Even President Donald Trump, who has gone back and forth on the DHS shutdown talks but hosted the White House meeting Monday evening where the latest proposal was hatched, gave the plan only a tepid endorsement in his first public comments on it Tuesday.

“We’re going to take a good hard look at it,” he said in the Oval Office, later adding, “They are getting fairly close. But I think any deal they make, I’m pretty much not happy with it.”

I would not be surprised if the Dems opposed it as a way to get the Republicans to sign on. Or maybe they are just willing to let this go on to achieve something on the ICE front. They may see some hope for getting the body camera and mask issue.

But then you have Orange Julius Caesar saying he won’t be happy no matter what, so who knows?

Trump’s Kitchen Cabinet

Did you know who is really making America’s foreign policy decisions?

Saudi Arabia’s de facto leader, Prince Mohammed bin Salman, has been pushing President Trump to continue the war against Iran, arguing that the U.S.-Israeli military campaign presents a “historic opportunity” to remake the Middle East, according to people briefed by American officials on the conversations.

In a series of conversations over the last week, Prince Mohammed has conveyed to Mr. Trump that he must press toward the destruction of Iran’s hard-line government, the people familiar with the conversations said.

Prince Mohammed, the people familiar with the discussions said, has argued that Iran poses a long-term threat to the Gulf that can only be eliminated by getting rid of the government.

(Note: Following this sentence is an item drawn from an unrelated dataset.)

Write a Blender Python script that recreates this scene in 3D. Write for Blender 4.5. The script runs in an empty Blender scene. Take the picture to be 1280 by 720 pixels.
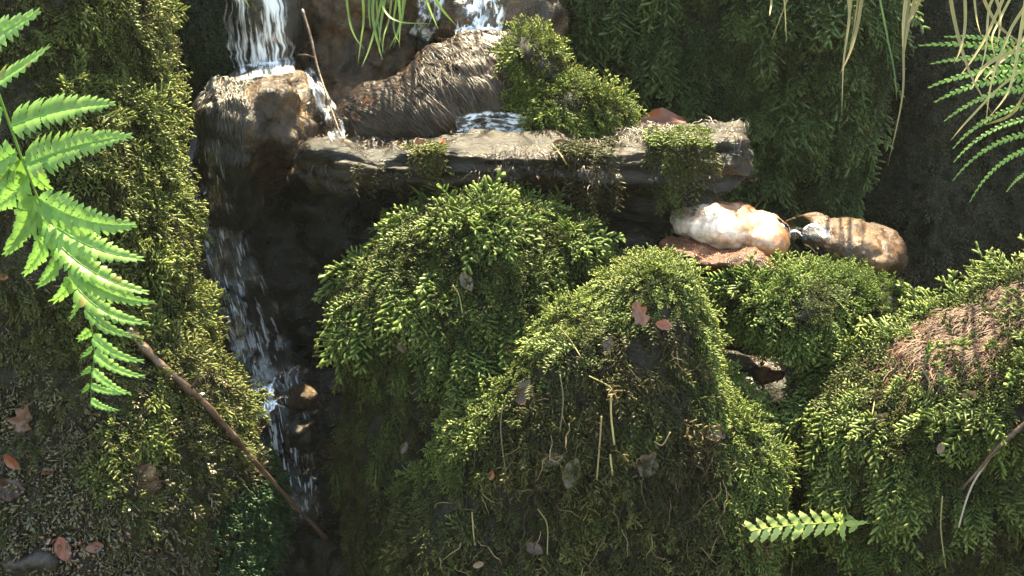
import bpy, math, random
import numpy as np
from mathutils import Vector, Matrix, noise as mnoise
from mathutils.bvhtree import BVHTree

random.seed(7)
R = math.radians
scene = bpy.context.scene
COL = scene.collection

# ------------------------------------------------------------------ camera
PITCH = R(12.0)
DIST = 1.7
FWD = Vector((0, math.cos(PITCH), -math.sin(PITCH)))
UP = Vector((0, math.sin(PITCH), math.cos(PITCH)))
RIGHT = Vector((1, 0, 0))
CAM = -DIST * FWD
FPX = 1700.0
cam_d = bpy.data.cameras.new("camera")
cam_d.sensor_width = 36.0
cam_d.lens = 36.0 * FPX / 1280.0
cam_d.clip_start = 0.02
cam_d.clip_end = 500.0
cam = bpy.data.objects.new("camera", cam_d)
COL.objects.link(cam)
cam.location = CAM
cam.rotation_euler = (R(90) - PITCH, 0, 0)
scene.camera = cam

# ------------------------------------------------------------------ light
SUN_EL, SUN_AZ = R(70), R(14)      # azimuth measured from +Y towards +X
to_sun = Vector((math.sin(SUN_AZ) * math.cos(SUN_EL), math.cos(SUN_AZ) * math.cos(SUN_EL), math.sin(SUN_EL)))
world = bpy.data.worlds.new("World")
scene.world = world
world.use_nodes = True
wn = world.node_tree.nodes
wl = world.node_tree.links
bg = wn["Background"]
sky = wn.new("ShaderNodeTexSky")
sky.sky_type = 'NISHITA'
sky.sun_disc = False
sky.sun_elevation = SUN_EL
sky.sun_rotation = SUN_AZ
wl.new(sky.outputs[0], bg.inputs[0])
bg.inputs[1].default_value = 0.15
sun_d = bpy.data.lights.new("sun", 'SUN')
sun_d.energy = 5.0
sun_d.angle = R(0.6)
sun_d.color = (1.0, 0.93, 0.80)
sun = bpy.data.objects.new("sun", sun_d)
COL.objects.link(sun)
sun.rotation_euler = (-to_sun).to_track_quat('-Z', 'Y').to_euler()
sun.location = to_sun * 8
scene.view_settings.view_transform = 'Standard'
scene.view_settings.look = 'None'
scene.view_settings.gamma = 1
scene.view_settings.use_curve_mapping = False
scene.view_settings.exposure = 2.35
scene.view_settings.use_white_balance = True        # the phone balanced for the shade
scene.view_settings.white_balance_temperature = 8400
scene.view_settings.white_balance_tint = 2

HAZE = 0.0018
# ------------------------------------------------------------------ helpers
def at(px, py, Y=0.0):
    d = FWD * FPX + RIGHT * (px - 640) + UP * (360 - py)
    t = (Y - CAM.y) / d.y
    return CAM + d * t

def mpp(P):
    return (Vector(P) - CAM).dot(FWD) / FPX

def proj_np(P):
    d = P - np.array(CAM)
    z = d @ np.array(FWD)
    return 640 + FPX * d[:, 0] / z, 360 - FPX * (d @ np.array(UP)) / z

def props(o, label=None, cat=None, group=None, kind=None):
    if label: o["label"] = label
    if cat: o["category"] = cat
    if group: o["group"] = group
    if kind: o["kind"] = kind
    return o

def thing(name, label, cat, loc=(0, 0, 0), group=None):
    o = bpy.data.objects.new(name, None)
    o.empty_display_size = 0.02
    COL.objects.link(o)
    o.location = loc
    return props(o, label, cat, group)

def link(name, me, mat, parent=None):
    o = bpy.data.objects.new(name, me)
    COL.objects.link(o)
    me.materials.append(mat)
    if parent is not None:
        o.parent = parent
        o.location = -Vector(parent.location)
    return o

def tri_mesh(name, V, T, C=None, smooth=False):
    me = bpy.data.meshes.new(name)
    V = np.ascontiguousarray(V, dtype=np.float32)
    T = np.ascontiguousarray(T, dtype=np.int32)
    me.vertices.add(len(V))
    me.vertices.foreach_set("co", V.ravel())
    me.loops.add(T.size)
    me.loops.foreach_set("vertex_index", T.ravel())
    me.polygons.add(len(T))
    me.polygons.foreach_set("loop_start", np.arange(0, T.size, 3, dtype=np.int32))
    me.polygons.foreach_set("loop_total", np.full(len(T), 3, dtype=np.int32))
    if smooth:
        me.polygons.foreach_set("use_smooth", np.ones(len(T), dtype=bool))
    me.update(calc_edges=True)
    if C is not None:
        ca = me.color_attributes.new("tone", 'FLOAT_COLOR', 'POINT')
        C4 = np.ones((len(V), 4), dtype=np.float32)
        C4[:, :3] = C
        ca.data.foreach_set("color", C4.ravel())
    return me

def arrays(me):
    n = len(me.vertices)
    V = np.empty(n * 3, dtype=np.float32); me.vertices.foreach_get("co", V)
    me.calc_loop_triangles()
    T = np.empty(len(me.loop_triangles) * 3, dtype=np.int32)
    me.loop_triangles.foreach_get("vertices", T)
    return V.reshape(-1, 3).astype(np.float64), T.reshape(-1, 3)

def fbm(p, sc, oct=4):
    return mnoise.fractal(p * sc, 0.9, 2.1, oct)

# ------------------------------------------------------------------ materials
def new_mat(name):
    m = bpy.data.materials.new(name)
    m.use_nodes = True
    nt = m.node_tree
    return m, nt.nodes, nt.links, nt.nodes["Principled BSDF"]

def ramp(nodes, links, src, stops):
    r = nodes.new("ShaderNodeValToRGB")
    el = r.color_ramp.elements
    while len(el) < len(stops):
        el.new(0.5)
    for e, (p, c) in zip(el, stops):
        e.position = p
        e.color = (c[0], c[1], c[2], 1) if not isinstance(c, (int, float)) else (c, c, c, 1)
    links.new(src, r.inputs[0])
    return r.outputs[0]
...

Prime Minister Benjamin Netanyahu of Israel also views Iran as a long-term threat, but analysts say Israeli officials would probably view a failed Iranian state that is too caught up in internal turmoil to menace Israel as a win, while Saudi Arabia views a failed state in Iran as a grave and direct security threat.

I don’t imagine you’re surprised. I know I’m not.

Between these guys and Steven Miller (with Lindsey Graham) we are on the verge of WWIII.